W najlepszych sezonach „Simpsonowie” nie obawiali się przekraczać granice, ale w najnowszym finale wysunęli fanom dywan. W ostatnim odcinku 36. sezonu kultowej kreskówki dowiedzieliśmy się, że… Marge Simpson nie żyje.
Simpsonowie sezon 36 – Marge Simpson nie żyje
Choć Marge od samego początku serialu stanowiła rdzeń nuklearnej rodzinki ze Springfield, scenarzyści postanowili zamieszać w stawkach serialu i podjęli decyzję o uśmierceniu bohaterki.

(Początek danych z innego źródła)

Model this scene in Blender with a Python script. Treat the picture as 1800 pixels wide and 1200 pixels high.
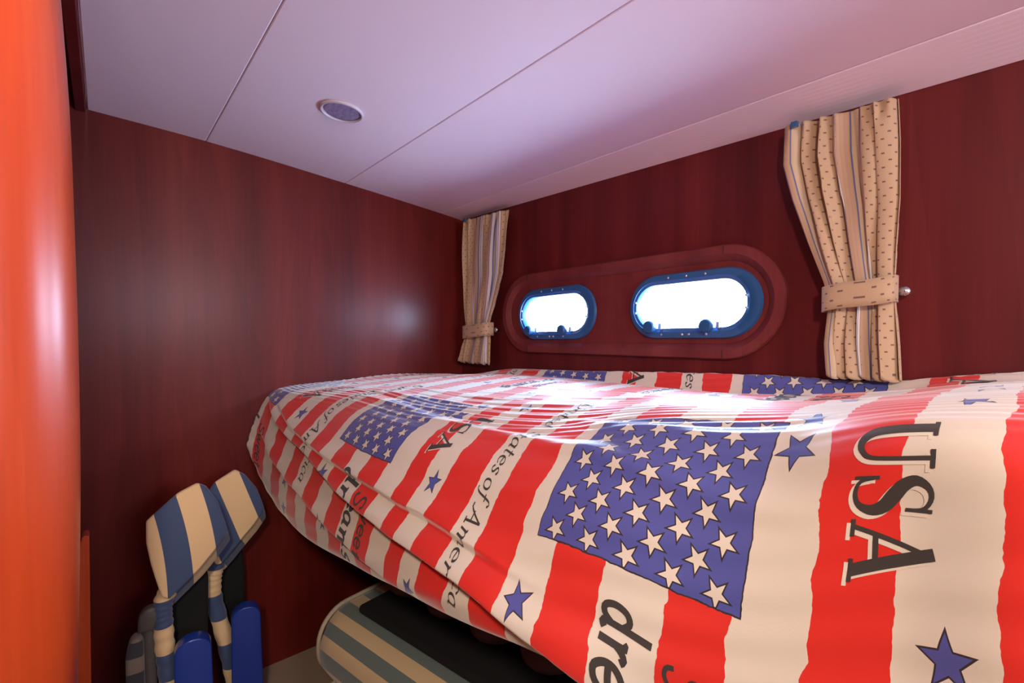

Dla wszystkich tych, którzy już chcieliby ciskać pilotem w telewizor, jest jednak pewne pocieszenie.
Zwrot akcji w postaci uśmiercenia Marge jest częścią futurospekcji z finału 36. sezonu pt. „Estranger Things”. Wraz z bohaterami przenosimy się o 35 lat w przyszłość względem głównego czasu akcji i mamy okazję zobaczyć, jak postarzała się cała rodzina. Okazuje się, iż z biegiem lat Bart, Lisa i Maggie oddalili się od siebie – i każde żyje teraz własnym życiem. Tymczasem Homer trafił do domu spokojnej starości (którym, swoją drogą, zarządza Bart), a Marge… zmarła.

Serial nie zdradza nam, jak i kiedy doszło do śmierci Marge – choć mamy okazję zobaczyć krótką chwilę z jej pogrzebu. Finał pokazuje też, iż Bart i Lisa ponownie łączą siły, by uzgodnić najbliższą przyszłość swego ojca – i decydują się zabrać go do rodzinnego domu w Springfield. W jednej z ostatnich scen widzimy, jak rodzinka – ponownie (prawie) w komplecie ogląda wspólnie odcinek ukochanego w dzieciństwie sitcomu „Itch & Scratchy”.
W ostatnich chwilach widzimy też samą Marge, która z zadowoleniem zerka na rodzinę „z góry” – niedługo za jej plecami pojawia się Ringo Starr, równie martwy perkusista Beatlesów, za którego, jak się okazuje, zmarła małżonka Homera wyszła po trafieniu w zaświaty.
Choć los, który scenarzyści serialu zafundowali Marge, wywołał w sieci spore kontrowersje, warto dodać, iż na przestrzeni lat „Simpsonowie” wielokrotnie zapuszczali się w przyszłość i pokazywali co takiego będzie z grupką głównych bohaterów – każdy z tych odcinków (a najstarszy sięga jeszcze roku 1995) pokazuje jednak alternatywną wersję zdarzeń, toteż finał sezonu 36 można potraktować właśnie jako taką alternatywną ścieżkę.
A wziąwszy pod uwagę fakt, iż formuła „Simpsonów” zakłada, iż tytułowa rodzina i wszyscy bohaterowie się nie starzeją i pozostają niemal całkowicie niezmienni – zmienia się tylko świat wokół nich – możemy oczekiwać, iż prędko (nigdy) nie doczekamy momentu, w którym nasi bohaterowie będą musieli liczyć się z utratą rodzica.